Nature-based solutions: defined by the IUCN as “…actions to protect, sustainably manage, and restore natural or modified ecosystems that address societal challenges effectively and adaptively, simultaneously providing human well-being and biodiversity benefits”.

Green infrastructure: defined by a recent World Bank/WRI report as infrastructure that “…intentionally and strategically preserves, enhances, or restores elements of a natural system, such as forests, agricultural land, floodplains, riparian areas, coastal forests (such as mangroves), among others, and combines them with gray infrastructure to produce more resilient and lower-cost services”.

Gray infrastructure: defined by a recent World Bank/WRI report as “… built structures and mechanical equipment, such as reservoirs, embankments, pipes, pumps, water treatment plants, and canals. These engineered solutions are embedded within watersheds or coastal ecosystems whose hydrological and environmental attributes profoundly afface the performance of gray infrastructure”.

While substantial evidence exists on the function of vegetative planting and other NBS methods for landslide risk, cost-effectiveness information is more limited. However, evidence suggests that disaster risk mitigation before an event occurs can be more cost effective than addressing social, environmental, and economic damage post-disaster, and the evidence for this, especially in developing countries, is an area of continued research (for example, see Shreve and Kelman 2014 who note that most cost-benefit analyses of disaster risk mitigation measures focus on flood, drought, and earthquakes). While not specific to landslide risk, some research has pointed to NBS as a cost-effective alternative to grey infrastructure. For example, WRI has estimated lower costs associated with green infrastructure development for filtering drinking water (US$1.5 billion for watershed conservation vs. US$8-10 billion to develop a new water filtration plans), reducing nutrient pollution (US$3.10 per pound of nitrogen reduced from forest buffers vs. US$8.56 per pound of nitrogen reduced from wastewater treatment plan upgrades) and treating wastewater (US$0.47 per 1,000 gallons of wastewater treated from wetlands vs. US$3.24 per 1,000 gallons of wastewater treated from a conventional wastewater treatment system) in the U.S. Increasing disaster risk and more frequent costly events may likely shift the balance in favor of proactive risk reduction measures in many cases. Shreve and Kelman 2014 also note the relative lack of information on the benefits of “ecosystem-based” disaster risk reduction, including measures such as reforestation and mangrove protection.
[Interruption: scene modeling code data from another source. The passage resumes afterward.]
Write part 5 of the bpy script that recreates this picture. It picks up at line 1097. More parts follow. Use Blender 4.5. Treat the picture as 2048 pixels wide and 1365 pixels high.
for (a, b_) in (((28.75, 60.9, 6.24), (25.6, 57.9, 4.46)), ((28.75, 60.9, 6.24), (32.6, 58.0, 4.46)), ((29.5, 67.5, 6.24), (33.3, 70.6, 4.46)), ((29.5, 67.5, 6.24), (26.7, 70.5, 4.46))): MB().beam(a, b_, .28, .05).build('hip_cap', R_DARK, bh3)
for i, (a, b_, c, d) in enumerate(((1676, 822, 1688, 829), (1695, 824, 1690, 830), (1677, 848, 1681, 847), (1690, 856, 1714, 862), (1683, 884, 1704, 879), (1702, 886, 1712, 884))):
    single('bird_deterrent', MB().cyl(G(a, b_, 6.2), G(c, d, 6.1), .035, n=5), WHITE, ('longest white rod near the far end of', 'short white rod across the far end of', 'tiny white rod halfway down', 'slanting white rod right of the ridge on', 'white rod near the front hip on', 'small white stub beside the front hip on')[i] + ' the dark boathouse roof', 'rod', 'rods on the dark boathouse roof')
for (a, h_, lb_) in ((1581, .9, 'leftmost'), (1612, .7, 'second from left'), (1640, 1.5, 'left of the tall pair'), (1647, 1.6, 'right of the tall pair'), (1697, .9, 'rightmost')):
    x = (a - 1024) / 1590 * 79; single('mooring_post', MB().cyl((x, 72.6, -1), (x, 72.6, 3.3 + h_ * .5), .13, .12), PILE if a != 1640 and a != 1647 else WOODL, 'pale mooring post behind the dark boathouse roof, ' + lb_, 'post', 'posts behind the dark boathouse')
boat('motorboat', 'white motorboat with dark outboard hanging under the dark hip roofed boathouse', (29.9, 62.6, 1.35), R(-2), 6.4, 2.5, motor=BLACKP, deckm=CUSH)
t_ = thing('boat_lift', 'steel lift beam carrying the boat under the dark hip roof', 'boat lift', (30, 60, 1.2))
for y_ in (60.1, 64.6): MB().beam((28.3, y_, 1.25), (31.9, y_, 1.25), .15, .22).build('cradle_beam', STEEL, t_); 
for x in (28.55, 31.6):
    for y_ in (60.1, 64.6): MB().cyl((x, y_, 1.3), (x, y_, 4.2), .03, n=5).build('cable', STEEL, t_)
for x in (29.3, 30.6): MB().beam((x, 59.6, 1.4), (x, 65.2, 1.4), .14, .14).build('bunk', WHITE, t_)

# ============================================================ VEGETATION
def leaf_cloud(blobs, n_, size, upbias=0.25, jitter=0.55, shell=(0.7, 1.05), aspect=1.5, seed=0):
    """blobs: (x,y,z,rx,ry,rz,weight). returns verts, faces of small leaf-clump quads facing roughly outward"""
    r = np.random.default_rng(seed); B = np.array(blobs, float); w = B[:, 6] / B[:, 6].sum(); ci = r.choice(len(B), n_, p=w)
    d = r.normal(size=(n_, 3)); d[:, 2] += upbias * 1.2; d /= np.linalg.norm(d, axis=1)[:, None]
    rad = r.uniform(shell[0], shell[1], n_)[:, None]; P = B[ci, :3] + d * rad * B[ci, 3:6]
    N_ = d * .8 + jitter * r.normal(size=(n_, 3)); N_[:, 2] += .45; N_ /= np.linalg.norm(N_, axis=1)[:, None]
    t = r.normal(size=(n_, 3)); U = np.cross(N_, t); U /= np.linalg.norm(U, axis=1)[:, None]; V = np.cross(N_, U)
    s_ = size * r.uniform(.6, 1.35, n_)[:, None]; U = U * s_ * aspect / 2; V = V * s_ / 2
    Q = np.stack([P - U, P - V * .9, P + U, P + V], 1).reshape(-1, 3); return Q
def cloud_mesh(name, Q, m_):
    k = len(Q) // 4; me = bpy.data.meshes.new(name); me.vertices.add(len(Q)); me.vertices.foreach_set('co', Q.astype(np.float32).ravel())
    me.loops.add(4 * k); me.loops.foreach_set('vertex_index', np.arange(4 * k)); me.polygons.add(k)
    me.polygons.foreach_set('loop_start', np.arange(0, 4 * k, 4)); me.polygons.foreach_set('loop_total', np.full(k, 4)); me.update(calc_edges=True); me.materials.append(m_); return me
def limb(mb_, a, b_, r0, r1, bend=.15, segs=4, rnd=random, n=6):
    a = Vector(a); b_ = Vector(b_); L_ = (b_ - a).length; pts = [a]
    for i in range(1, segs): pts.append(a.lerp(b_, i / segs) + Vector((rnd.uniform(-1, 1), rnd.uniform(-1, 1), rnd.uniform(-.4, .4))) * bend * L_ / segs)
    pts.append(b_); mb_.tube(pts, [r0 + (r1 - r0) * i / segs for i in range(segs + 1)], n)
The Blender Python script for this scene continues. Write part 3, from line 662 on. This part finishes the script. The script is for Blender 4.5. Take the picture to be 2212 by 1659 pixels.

Evidence on the cost-effectiveness of NBS for landslide risk in growing but requires more research. Nehren and Mojica 2021 have conducted a global analysis of NBS for shallow landslide risk mitigation and note the need for additional research into the cost-effectiveness of these measures as compared to grey infrastructure. Singh 2010 provides evidence of bioengineering as a cost-effective solution with a high cost-benefit ratio, particularly when combined with traditional grey landslide risk reduction methods.